Obviously this is a severe NLF. Not all Durability Bypassing abilities are created equal. They can vary wildly on mechanics, executions, scopes and limitations. Some are simply space-warping or death-inducing attacks which only go so far. Others work on a conceptual level and truly ignore all durability. Some are really just attacking the enemies' body on a very concentrated scale. But as always, the most important thing is feats.

Without feats, you can't say that a Durability Bypassing attack will affect all characters with the same dimensional level as them. And the resistances of the enemy vs the level of the attack need to be taken into account on both sides. A character who resisted Existence Erasure from a 3-C should have no business dying to a similar Existence Erasure attack from a 7-A, unless the later has better feats of erasure than the former.

So basically just rewrite that one sentence on the page to avoid this type of No-Limit Fallacy from being brought up in threads in the future.
 
Obviously resistances should be taken into account, but to be frank hax doesn't care about tier. If a 7-A and 3-C both use Existence Erasue with the same functionality, the 7-As is not weaker because he/she is 7-A vs a 3-C. Until you dimension hop, hax is hax. Of course if someone EEs a character that has shown to be resistant to EE, that one who erased such a character has hax above the baseline, but tier matters a whopping zero in that case.

The same goes for mental or even physical attacks if they are explained. For physical attacks, something that bypasses durability by cutting through material "regardless of density or strength" would do exactly that: cut through material regardless of physical and molecular composition. If a High Templar uses Psionic Storm on Goku, you better believe Goku is dying, since he has never resisted his mind being torn apart or his atoms peeled from each other by direct matter manipulation.

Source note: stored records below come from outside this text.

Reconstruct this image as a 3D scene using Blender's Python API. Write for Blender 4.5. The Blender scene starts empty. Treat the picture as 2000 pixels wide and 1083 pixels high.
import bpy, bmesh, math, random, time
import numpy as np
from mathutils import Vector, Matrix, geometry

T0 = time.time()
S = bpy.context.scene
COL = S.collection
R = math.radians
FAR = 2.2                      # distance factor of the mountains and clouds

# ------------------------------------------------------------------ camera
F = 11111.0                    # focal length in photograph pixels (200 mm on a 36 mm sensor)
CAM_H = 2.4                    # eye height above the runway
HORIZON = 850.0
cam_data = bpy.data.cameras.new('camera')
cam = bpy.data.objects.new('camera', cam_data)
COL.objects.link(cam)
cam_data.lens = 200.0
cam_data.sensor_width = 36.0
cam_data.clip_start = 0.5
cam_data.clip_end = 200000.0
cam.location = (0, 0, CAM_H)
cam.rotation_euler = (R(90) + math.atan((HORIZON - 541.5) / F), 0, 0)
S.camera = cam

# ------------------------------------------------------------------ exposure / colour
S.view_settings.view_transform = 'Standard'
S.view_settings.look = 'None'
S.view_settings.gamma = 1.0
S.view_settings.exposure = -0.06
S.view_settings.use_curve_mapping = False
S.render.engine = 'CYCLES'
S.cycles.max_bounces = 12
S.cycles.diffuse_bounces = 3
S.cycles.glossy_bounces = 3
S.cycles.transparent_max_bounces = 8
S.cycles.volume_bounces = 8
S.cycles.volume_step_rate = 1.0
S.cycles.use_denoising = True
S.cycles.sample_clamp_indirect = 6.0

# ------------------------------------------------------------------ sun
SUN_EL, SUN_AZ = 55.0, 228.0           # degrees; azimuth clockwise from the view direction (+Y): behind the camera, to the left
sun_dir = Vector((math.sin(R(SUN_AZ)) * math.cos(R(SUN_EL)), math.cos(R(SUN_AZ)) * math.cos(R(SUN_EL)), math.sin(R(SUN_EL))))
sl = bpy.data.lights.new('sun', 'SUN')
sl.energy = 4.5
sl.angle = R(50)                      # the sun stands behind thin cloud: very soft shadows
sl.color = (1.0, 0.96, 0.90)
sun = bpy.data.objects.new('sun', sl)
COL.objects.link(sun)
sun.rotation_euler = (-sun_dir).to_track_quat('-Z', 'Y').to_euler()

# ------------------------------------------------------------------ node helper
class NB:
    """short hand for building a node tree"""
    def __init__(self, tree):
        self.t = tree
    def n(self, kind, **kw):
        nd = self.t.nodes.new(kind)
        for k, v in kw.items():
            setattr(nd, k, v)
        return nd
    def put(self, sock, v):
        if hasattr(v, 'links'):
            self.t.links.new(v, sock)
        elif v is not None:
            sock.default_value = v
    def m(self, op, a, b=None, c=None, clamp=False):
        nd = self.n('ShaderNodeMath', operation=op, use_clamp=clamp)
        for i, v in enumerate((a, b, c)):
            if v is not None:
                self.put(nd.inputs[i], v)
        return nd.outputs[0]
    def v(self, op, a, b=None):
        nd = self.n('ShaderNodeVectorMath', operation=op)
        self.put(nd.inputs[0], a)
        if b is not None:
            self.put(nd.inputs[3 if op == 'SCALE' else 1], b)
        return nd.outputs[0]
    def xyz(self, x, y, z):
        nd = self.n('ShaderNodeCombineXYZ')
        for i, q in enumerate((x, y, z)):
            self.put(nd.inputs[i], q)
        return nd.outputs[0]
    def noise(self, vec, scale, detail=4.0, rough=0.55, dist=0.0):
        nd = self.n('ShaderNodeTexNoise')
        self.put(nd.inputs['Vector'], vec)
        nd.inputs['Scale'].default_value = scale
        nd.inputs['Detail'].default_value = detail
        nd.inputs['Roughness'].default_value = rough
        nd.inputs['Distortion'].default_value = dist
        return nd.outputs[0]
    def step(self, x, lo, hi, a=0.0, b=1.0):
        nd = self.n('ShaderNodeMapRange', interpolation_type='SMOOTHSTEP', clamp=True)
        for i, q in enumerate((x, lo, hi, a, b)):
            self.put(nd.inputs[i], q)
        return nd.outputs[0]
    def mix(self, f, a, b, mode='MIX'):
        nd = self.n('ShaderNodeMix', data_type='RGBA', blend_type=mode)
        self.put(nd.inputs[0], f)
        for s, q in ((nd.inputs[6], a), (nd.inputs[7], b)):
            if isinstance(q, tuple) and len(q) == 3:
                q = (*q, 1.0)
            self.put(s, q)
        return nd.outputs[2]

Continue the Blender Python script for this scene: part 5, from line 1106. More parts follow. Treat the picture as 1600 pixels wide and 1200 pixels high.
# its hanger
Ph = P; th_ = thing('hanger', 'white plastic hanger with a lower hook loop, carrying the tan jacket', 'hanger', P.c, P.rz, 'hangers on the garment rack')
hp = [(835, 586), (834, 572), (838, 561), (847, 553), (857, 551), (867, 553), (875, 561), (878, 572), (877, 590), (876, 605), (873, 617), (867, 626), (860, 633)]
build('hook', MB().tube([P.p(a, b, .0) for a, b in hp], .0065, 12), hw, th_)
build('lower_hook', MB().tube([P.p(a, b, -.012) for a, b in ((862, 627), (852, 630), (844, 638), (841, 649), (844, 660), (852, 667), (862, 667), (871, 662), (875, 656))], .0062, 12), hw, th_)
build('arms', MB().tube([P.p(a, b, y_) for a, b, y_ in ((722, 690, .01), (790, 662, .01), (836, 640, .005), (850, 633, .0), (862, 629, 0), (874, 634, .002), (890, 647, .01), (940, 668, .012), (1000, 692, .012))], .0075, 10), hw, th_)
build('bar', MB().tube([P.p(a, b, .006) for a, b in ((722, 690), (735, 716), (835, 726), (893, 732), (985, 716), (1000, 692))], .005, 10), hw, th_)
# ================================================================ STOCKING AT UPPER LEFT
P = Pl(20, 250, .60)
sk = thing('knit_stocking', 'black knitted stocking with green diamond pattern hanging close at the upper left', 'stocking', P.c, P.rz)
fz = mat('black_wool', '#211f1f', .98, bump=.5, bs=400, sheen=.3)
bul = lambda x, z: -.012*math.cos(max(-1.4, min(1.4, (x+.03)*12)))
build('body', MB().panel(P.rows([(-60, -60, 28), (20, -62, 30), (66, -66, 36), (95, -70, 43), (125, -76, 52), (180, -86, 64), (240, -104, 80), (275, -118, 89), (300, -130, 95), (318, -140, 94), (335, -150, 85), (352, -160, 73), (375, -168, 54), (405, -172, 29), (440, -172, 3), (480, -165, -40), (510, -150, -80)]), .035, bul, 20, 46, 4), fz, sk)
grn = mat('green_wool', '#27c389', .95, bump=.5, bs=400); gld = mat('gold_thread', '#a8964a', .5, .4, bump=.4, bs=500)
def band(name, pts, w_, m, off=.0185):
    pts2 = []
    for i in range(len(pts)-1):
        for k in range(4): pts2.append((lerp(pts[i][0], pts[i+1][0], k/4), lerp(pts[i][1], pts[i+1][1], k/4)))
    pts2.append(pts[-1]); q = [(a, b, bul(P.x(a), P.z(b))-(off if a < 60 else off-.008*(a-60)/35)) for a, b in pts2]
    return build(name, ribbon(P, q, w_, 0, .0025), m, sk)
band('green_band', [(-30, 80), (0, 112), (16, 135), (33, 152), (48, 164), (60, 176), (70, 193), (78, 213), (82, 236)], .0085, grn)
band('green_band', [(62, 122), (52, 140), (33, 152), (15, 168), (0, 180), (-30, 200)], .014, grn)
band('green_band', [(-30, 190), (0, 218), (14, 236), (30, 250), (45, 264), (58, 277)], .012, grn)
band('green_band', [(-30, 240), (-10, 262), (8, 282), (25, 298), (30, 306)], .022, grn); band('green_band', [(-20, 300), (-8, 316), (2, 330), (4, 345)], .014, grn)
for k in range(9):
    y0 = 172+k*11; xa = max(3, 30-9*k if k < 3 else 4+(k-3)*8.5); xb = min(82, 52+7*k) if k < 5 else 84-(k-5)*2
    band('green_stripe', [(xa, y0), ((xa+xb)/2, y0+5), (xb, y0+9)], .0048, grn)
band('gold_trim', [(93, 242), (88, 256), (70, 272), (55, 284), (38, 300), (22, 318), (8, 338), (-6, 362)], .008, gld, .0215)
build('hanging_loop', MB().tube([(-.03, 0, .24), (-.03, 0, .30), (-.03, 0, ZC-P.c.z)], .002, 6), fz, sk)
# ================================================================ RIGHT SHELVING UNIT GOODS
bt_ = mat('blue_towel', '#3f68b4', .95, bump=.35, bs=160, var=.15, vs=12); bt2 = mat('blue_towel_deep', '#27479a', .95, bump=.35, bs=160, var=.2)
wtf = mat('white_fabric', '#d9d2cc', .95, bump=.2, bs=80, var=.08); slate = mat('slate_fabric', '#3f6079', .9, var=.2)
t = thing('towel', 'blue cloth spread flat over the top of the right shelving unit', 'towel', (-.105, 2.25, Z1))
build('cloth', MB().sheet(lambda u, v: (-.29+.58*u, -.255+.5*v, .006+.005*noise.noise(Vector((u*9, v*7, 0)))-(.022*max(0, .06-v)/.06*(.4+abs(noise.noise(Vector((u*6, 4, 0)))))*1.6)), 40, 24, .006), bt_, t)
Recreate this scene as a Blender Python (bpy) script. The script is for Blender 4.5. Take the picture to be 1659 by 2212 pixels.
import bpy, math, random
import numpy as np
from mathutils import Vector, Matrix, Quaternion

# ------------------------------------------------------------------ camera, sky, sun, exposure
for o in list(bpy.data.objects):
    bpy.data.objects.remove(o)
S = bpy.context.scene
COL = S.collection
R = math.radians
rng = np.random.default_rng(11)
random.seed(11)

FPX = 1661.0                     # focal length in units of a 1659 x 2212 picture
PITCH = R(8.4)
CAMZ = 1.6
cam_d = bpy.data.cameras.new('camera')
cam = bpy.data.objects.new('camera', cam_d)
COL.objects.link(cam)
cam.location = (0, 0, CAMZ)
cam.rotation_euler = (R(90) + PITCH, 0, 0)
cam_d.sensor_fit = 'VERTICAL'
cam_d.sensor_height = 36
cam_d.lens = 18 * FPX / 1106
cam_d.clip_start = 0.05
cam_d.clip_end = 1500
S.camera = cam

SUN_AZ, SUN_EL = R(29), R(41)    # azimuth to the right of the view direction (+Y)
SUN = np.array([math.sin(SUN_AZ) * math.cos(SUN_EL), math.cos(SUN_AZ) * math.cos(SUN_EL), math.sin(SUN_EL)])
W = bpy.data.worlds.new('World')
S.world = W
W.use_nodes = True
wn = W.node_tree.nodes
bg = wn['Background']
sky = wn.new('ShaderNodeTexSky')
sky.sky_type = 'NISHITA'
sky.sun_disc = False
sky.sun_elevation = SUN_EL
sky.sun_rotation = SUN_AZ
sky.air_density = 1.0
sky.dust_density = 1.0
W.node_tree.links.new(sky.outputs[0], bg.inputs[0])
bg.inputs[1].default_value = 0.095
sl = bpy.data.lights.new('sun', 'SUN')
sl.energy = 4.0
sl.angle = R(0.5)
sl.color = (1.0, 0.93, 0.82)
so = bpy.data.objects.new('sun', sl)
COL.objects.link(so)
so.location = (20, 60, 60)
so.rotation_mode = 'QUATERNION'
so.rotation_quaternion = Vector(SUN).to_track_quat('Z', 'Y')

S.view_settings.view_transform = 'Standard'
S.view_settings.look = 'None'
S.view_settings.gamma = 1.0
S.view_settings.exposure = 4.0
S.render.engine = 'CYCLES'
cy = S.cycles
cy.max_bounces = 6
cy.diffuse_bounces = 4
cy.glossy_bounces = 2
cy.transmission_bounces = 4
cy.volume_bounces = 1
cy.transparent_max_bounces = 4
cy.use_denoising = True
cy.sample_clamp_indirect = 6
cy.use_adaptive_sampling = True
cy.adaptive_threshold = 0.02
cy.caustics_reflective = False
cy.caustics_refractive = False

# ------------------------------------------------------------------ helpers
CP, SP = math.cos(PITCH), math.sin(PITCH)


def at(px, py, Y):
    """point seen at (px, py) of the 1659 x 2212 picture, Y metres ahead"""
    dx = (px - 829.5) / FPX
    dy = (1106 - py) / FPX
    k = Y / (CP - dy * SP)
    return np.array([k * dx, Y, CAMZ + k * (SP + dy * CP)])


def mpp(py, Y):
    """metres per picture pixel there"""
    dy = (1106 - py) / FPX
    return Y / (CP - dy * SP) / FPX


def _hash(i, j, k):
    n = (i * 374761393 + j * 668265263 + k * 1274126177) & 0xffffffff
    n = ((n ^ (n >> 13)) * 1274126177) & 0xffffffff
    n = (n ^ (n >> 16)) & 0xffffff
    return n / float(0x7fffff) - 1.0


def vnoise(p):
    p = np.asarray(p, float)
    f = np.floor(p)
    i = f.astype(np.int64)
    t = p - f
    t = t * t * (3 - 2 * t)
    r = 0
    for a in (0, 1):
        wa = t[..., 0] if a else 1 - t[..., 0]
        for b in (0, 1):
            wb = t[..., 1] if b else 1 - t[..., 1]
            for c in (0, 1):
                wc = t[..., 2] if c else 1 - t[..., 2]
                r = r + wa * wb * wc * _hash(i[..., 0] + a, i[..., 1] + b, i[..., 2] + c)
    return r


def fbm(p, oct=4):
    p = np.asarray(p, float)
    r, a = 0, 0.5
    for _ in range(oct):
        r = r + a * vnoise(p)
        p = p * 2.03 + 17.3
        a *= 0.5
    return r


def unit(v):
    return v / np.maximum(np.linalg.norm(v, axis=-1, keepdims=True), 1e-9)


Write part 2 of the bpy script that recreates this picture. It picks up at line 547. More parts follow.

NLF doesn't really apply here as long as the functionality of the attack is explained.
 
That's the thing Assalt, people are so willing to use the "It's hax" idea to ignore the resistances of the opponent and the shown limitations of the attack.
 
I don't know who is saying that a hax attack kills even if the target is resistant to the functionality of the attack, but that is obviously wrong. However, when it comes to physical resistances and durability the attack doesn't need to have feats of it bypassing durability. If someone obliterates the target's mind, it doesn't matter if the target is a 10-A or a High 3-A; the functionality avoids durability.

Physical durability isn't an argument so long as the attack has an explaination as to why it ignores durability.
 
The main thing that should be noted is that it needs a known mechanic.

Sans is a good example in that regard.

He has soul hax, which of course bypasses durability independently from how strong the opponent is.

He has another type of durability negation, with unknown mechanics, allowing him to kill soulless 7-Cs.

The mechanic of the former is known, so it isn't blocked by durability, but soul resistance.

The mechanic of the latter isn't, so it works up to the level shown.
 
My only request is just doing minor editing on the page to change the "damage the target, regardless of durability" to "damage targets with higher durability". And clarify that Resistances and Mechanisms should be known and taken into account.
 
Well, if it is truly durability negation, it would work independently from durability (not counting dimensions and stuff).

If it is the case with the unknown mechanic, it wouldn't truly negate durability altogether, as much as it would bypass it up to X level
 
What about things like Fire Emblems Luna that doesn't have a known mechanism but bypasses half?